Rows from a 3D scene dataset
* Start *

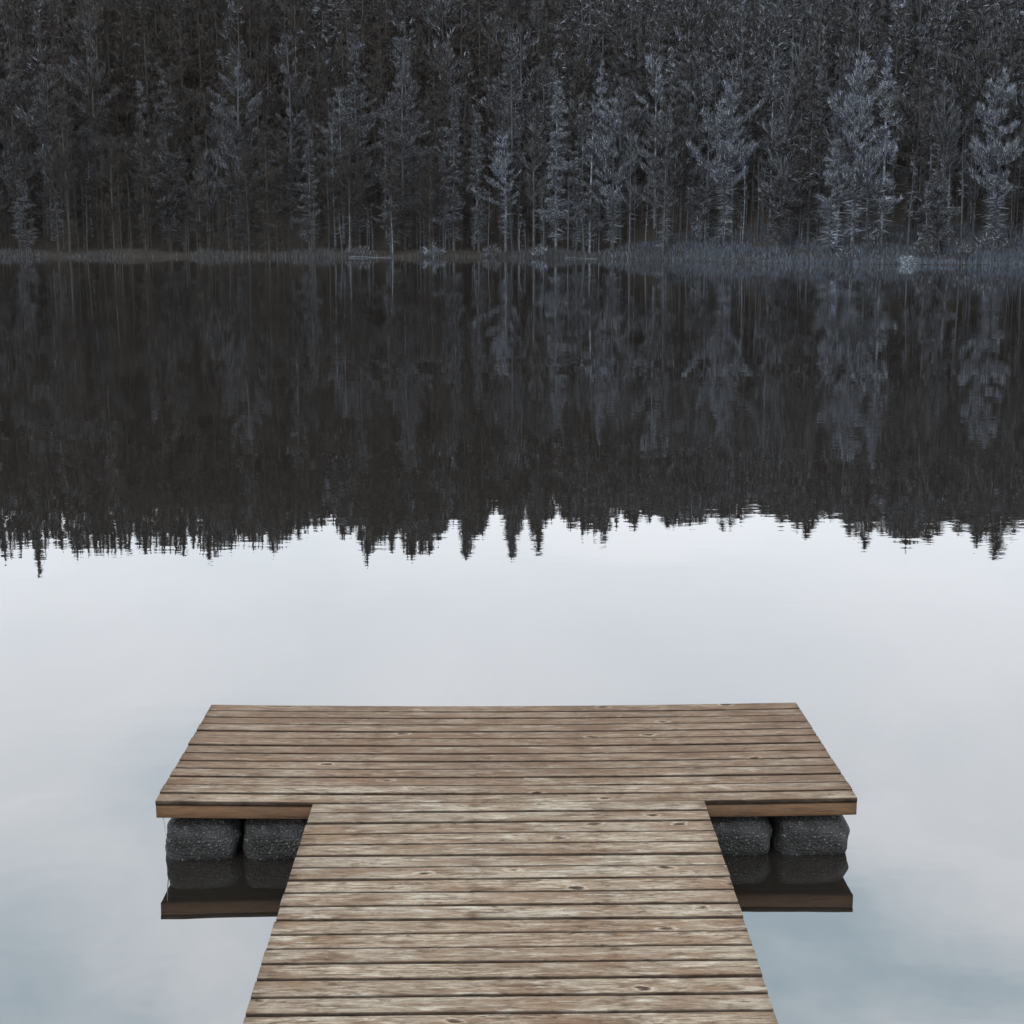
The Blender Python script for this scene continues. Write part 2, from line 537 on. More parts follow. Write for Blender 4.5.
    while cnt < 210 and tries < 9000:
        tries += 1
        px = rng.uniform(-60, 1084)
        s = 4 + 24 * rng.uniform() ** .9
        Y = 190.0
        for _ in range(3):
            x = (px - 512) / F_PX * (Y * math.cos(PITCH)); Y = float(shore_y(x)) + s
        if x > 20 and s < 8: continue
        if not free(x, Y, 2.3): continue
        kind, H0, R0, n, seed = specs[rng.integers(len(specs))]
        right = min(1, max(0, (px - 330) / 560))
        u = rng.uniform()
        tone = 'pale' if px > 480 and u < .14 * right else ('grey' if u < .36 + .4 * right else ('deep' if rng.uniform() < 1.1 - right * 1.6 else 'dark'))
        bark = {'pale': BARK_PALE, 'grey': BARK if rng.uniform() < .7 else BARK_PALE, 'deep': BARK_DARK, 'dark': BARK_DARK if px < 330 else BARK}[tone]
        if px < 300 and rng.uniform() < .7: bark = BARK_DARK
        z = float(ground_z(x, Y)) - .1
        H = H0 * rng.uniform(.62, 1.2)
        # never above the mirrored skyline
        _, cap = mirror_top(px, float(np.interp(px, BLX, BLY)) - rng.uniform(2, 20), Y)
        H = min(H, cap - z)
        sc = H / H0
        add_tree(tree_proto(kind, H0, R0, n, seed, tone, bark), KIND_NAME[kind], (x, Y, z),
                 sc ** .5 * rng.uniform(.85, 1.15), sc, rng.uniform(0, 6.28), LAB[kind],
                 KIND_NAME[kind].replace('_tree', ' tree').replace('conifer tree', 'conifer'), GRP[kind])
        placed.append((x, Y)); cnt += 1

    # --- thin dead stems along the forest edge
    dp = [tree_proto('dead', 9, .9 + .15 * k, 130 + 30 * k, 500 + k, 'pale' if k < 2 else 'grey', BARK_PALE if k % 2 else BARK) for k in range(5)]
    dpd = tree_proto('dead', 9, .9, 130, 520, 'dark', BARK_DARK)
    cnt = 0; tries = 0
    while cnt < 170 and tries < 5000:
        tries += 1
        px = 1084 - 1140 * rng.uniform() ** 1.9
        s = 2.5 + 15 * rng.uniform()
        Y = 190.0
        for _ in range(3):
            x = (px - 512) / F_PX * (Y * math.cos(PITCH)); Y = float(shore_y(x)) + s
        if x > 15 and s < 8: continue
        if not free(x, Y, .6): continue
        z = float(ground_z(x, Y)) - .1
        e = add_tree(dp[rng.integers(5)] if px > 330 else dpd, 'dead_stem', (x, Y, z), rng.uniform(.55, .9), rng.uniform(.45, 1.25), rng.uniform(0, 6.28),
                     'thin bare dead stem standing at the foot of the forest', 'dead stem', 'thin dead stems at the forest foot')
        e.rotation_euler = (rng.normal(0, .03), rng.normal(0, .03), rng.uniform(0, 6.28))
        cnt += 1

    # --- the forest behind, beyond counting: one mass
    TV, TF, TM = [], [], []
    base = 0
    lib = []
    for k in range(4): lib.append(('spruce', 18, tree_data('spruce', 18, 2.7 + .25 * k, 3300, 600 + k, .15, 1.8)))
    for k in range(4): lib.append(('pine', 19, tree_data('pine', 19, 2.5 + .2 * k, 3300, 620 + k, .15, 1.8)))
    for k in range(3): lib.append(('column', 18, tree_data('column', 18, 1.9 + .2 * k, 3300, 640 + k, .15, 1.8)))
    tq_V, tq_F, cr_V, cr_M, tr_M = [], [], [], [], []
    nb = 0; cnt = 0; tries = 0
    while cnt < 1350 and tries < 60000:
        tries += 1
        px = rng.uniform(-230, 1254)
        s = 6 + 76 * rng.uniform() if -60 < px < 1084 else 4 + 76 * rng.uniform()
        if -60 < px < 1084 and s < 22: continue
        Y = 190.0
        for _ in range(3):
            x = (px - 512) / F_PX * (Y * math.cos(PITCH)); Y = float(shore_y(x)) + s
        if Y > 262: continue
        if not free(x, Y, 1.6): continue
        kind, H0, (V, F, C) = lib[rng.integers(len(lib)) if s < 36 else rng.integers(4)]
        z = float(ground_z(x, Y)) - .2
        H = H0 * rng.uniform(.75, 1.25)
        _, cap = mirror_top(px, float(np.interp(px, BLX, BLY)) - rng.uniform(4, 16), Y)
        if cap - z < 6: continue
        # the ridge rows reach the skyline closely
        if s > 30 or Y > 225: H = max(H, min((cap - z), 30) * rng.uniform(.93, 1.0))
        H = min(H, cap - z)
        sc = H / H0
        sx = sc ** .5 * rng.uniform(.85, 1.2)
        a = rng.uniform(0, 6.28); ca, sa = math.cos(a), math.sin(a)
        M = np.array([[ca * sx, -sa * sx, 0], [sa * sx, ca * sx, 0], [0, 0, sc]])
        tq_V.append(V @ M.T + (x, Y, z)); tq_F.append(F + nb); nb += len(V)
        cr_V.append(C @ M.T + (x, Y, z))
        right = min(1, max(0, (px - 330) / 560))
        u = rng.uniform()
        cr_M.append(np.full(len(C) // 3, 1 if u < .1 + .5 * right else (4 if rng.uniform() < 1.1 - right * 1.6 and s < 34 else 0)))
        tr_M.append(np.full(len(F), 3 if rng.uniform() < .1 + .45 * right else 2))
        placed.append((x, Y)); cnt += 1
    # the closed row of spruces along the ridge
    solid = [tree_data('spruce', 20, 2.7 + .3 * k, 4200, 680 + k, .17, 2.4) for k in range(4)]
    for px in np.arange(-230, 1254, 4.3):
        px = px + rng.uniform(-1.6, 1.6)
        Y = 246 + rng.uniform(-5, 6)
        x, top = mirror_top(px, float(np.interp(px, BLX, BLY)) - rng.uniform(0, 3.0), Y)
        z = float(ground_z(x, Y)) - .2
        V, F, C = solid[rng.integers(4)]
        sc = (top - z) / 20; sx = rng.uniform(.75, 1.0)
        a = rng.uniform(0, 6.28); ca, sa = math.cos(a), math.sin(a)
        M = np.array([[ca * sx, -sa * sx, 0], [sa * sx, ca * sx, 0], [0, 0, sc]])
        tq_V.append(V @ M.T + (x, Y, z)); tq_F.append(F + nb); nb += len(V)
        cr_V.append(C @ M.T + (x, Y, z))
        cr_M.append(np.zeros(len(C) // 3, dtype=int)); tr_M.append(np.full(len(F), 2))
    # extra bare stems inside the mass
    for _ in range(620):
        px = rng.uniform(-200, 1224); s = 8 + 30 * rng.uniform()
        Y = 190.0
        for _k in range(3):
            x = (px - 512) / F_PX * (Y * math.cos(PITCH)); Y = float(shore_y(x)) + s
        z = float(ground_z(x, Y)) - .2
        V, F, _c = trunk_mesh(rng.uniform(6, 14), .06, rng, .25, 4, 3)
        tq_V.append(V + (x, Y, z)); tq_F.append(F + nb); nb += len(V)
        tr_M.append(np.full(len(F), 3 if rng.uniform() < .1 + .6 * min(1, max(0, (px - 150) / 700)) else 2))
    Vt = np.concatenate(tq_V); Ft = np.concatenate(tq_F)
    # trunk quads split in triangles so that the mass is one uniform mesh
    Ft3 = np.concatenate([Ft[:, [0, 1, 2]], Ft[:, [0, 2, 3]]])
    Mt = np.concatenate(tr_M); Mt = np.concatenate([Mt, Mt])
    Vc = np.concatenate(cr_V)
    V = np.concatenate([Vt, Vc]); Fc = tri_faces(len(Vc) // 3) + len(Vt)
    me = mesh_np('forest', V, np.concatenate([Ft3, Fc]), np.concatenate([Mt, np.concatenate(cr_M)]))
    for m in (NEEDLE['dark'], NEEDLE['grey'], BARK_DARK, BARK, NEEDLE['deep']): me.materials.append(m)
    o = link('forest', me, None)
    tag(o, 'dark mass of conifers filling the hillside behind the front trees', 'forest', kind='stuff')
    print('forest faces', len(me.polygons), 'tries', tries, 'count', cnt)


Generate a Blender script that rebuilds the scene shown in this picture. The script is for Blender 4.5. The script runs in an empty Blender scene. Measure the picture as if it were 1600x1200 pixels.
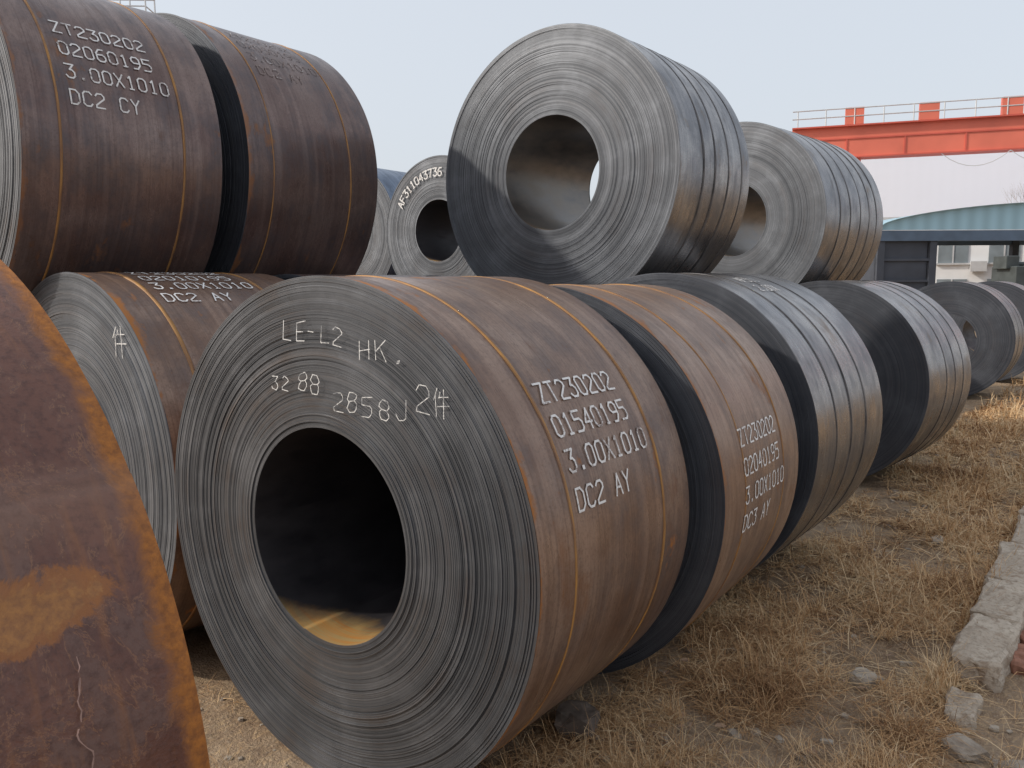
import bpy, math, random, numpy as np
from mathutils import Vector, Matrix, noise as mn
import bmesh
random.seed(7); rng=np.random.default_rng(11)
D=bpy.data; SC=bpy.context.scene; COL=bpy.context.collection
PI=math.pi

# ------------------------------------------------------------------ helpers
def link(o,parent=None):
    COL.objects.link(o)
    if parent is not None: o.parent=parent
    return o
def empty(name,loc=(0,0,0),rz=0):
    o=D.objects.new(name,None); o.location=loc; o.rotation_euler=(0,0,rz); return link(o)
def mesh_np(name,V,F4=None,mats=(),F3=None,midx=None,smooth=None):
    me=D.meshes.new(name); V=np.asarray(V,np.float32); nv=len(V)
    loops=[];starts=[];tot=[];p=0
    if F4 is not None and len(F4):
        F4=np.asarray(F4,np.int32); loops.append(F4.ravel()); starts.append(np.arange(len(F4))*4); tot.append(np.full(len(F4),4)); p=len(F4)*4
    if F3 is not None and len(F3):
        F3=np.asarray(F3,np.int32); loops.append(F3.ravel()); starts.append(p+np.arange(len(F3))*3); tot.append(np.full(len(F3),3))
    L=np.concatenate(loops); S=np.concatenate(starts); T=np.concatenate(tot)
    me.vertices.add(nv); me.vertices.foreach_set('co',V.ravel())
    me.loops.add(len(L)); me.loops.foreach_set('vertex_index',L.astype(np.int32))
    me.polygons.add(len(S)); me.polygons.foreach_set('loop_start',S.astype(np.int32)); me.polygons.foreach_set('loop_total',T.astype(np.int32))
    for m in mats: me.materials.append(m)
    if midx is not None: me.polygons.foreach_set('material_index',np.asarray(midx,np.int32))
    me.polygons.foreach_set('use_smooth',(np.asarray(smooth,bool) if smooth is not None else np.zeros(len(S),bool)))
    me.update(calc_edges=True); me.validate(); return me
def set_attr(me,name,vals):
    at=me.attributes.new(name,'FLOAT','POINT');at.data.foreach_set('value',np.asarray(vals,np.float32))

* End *

Your output should consist solely of the lines from the line containing "Generate a Blender" through the last line of the entries, verbatim, minus any pictures.

Generate a Blender script that rebuilds the scene shown in this picture. The script is for Blender 4.5. The script runs in an empty Blender scene. Measure the picture as if it were 1600x1200 pixels.
import bpy, math, random, numpy as np
from mathutils import Vector, Matrix, noise as mn
import bmesh
random.seed(7); rng=np.random.default_rng(11)
D=bpy.data; SC=bpy.context.scene; COL=bpy.context.collection
PI=math.pi

# ------------------------------------------------------------------ helpers
def link(o,parent=None):
    COL.objects.link(o)
    if parent is not None: o.parent=parent
    return o
def empty(name,loc=(0,0,0),rz=0):
    o=D.objects.new(name,None); o.location=loc; o.rotation_euler=(0,0,rz); return link(o)
def mesh_np(name,V,F4=None,mats=(),F3=None,midx=None,smooth=None):
    me=D.meshes.new(name); V=np.asarray(V,np.float32); nv=len(V)
    loops=[];starts=[];tot=[];p=0
    if F4 is not None and len(F4):
        F4=np.asarray(F4,np.int32); loops.append(F4.ravel()); starts.append(np.arange(len(F4))*4); tot.append(np.full(len(F4),4)); p=len(F4)*4
    if F3 is not None and len(F3):
        F3=np.asarray(F3,np.int32); loops.append(F3.ravel()); starts.append(p+np.arange(len(F3))*3); tot.append(np.full(len(F3),3))
    L=np.concatenate(loops); S=np.concatenate(starts); T=np.concatenate(tot)
    me.vertices.add(nv); me.vertices.foreach_set('co',V.ravel())
    me.loops.add(len(L)); me.loops.foreach_set('vertex_index',L.astype(np.int32))
    me.polygons.add(len(S)); me.polygons.foreach_set('loop_start',S.astype(np.int32)); me.polygons.foreach_set('loop_total',T.astype(np.int32))
    for m in mats: me.materials.append(m)
    if midx is not None: me.polygons.foreach_set('material_index',np.asarray(midx,np.int32))
    me.polygons.foreach_set('use_smooth',(np.asarray(smooth,bool) if smooth is not None else np.zeros(len(S),bool)))
    me.update(calc_edges=True); me.validate(); return me
def set_attr(me,name,vals):
    at=me.attributes.new(name,'FLOAT','POINT');at.data.foreach_set('value',np.asarray(vals,np.float32))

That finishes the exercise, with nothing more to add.